Goal
Quote the whole listing verbatim.

Data extract
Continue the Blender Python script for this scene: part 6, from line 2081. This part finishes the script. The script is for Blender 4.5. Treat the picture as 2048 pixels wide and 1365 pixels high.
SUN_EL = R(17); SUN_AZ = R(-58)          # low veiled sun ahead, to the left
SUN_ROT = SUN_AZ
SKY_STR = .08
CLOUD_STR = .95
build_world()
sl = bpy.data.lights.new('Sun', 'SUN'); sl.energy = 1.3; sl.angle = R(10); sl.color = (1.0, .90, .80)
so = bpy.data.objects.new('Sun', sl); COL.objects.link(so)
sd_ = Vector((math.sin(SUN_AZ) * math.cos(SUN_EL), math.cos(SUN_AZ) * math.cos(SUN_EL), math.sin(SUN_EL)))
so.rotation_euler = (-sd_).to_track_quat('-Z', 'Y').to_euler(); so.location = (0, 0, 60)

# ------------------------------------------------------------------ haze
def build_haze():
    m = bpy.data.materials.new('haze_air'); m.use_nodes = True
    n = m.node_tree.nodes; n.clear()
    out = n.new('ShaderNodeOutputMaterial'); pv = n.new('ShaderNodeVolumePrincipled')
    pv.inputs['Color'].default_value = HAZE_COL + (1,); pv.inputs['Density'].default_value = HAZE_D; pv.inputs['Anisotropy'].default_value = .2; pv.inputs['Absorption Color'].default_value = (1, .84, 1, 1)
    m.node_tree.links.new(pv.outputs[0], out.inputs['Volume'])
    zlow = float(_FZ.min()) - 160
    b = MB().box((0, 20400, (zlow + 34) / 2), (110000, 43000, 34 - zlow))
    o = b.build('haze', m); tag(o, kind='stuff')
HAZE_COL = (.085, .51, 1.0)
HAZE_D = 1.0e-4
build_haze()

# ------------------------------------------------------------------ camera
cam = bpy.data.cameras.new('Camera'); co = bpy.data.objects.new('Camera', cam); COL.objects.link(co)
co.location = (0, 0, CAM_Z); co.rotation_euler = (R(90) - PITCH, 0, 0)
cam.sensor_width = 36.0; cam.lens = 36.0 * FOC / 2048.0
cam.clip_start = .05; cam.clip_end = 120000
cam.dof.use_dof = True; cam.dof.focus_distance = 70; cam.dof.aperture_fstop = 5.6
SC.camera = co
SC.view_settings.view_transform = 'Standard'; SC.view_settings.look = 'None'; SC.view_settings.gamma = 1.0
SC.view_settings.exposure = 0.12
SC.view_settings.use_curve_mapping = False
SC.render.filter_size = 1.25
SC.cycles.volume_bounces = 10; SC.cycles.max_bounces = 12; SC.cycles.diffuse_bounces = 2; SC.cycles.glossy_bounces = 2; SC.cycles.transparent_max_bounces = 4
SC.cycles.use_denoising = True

Exercise response
Continue the Blender Python script for this scene: part 6, from line 2081. This part finishes the script. The script is for Blender 4.5. Treat the picture as 2048 pixels wide and 1365 pixels high.
SUN_EL = R(17); SUN_AZ = R(-58)          # low veiled sun ahead, to the left
SUN_ROT = SUN_AZ
SKY_STR = .08
CLOUD_STR = .95
build_world()
sl = bpy.data.lights.new('Sun', 'SUN'); sl.energy = 1.3; sl.angle = R(10); sl.color = (1.0, .90, .80)
so = bpy.data.objects.new('Sun', sl); COL.objects.link(so)
sd_ = Vector((math.sin(SUN_AZ) * math.cos(SUN_EL), math.cos(SUN_AZ) * math.cos(SUN_EL), math.sin(SUN_EL)))
so.rotation_euler = (-sd_).to_track_quat('-Z', 'Y').to_euler(); so.location = (0, 0, 60)

# ------------------------------------------------------------------ haze
def build_haze():
    m = bpy.data.materials.new('haze_air'); m.use_nodes = True
    n = m.node_tree.nodes; n.clear()
    out = n.new('ShaderNodeOutputMaterial'); pv = n.new('ShaderNodeVolumePrincipled')
    pv.inputs['Color'].default_value = HAZE_COL + (1,); pv.inputs['Density'].default_value = HAZE_D; pv.inputs['Anisotropy'].default_value = .2; pv.inputs['Absorption Color'].default_value = (1, .84, 1, 1)
    m.node_tree.links.new(pv.outputs[0], out.inputs['Volume'])
    zlow = float(_FZ.min()) - 160
    b = MB().box((0, 20400, (zlow + 34) / 2), (110000, 43000, 34 - zlow))
    o = b.build('haze', m); tag(o, kind='stuff')
HAZE_COL = (.085, .51, 1.0)
HAZE_D = 1.0e-4
build_haze()

# ------------------------------------------------------------------ camera
cam = bpy.data.cameras.new('Camera'); co = bpy.data.objects.new('Camera', cam); COL.objects.link(co)
co.location = (0, 0, CAM_Z); co.rotation_euler = (R(90) - PITCH, 0, 0)
cam.sensor_width = 36.0; cam.lens = 36.0 * FOC / 2048.0
cam.clip_start = .05; cam.clip_end = 120000
cam.dof.use_dof = True; cam.dof.focus_distance = 70; cam.dof.aperture_fstop = 5.6
SC.camera = co
SC.view_settings.view_transform = 'Standard'; SC.view_settings.look = 'None'; SC.view_settings.gamma = 1.0
SC.view_settings.exposure = 0.12
SC.view_settings.use_curve_mapping = False
SC.render.filter_size = 1.25
SC.cycles.volume_bounces = 10; SC.cycles.max_bounces = 12; SC.cycles.diffuse_bounces = 2; SC.cycles.glossy_bounces = 2; SC.cycles.transparent_max_bounces = 4
SC.cycles.use_denoising = True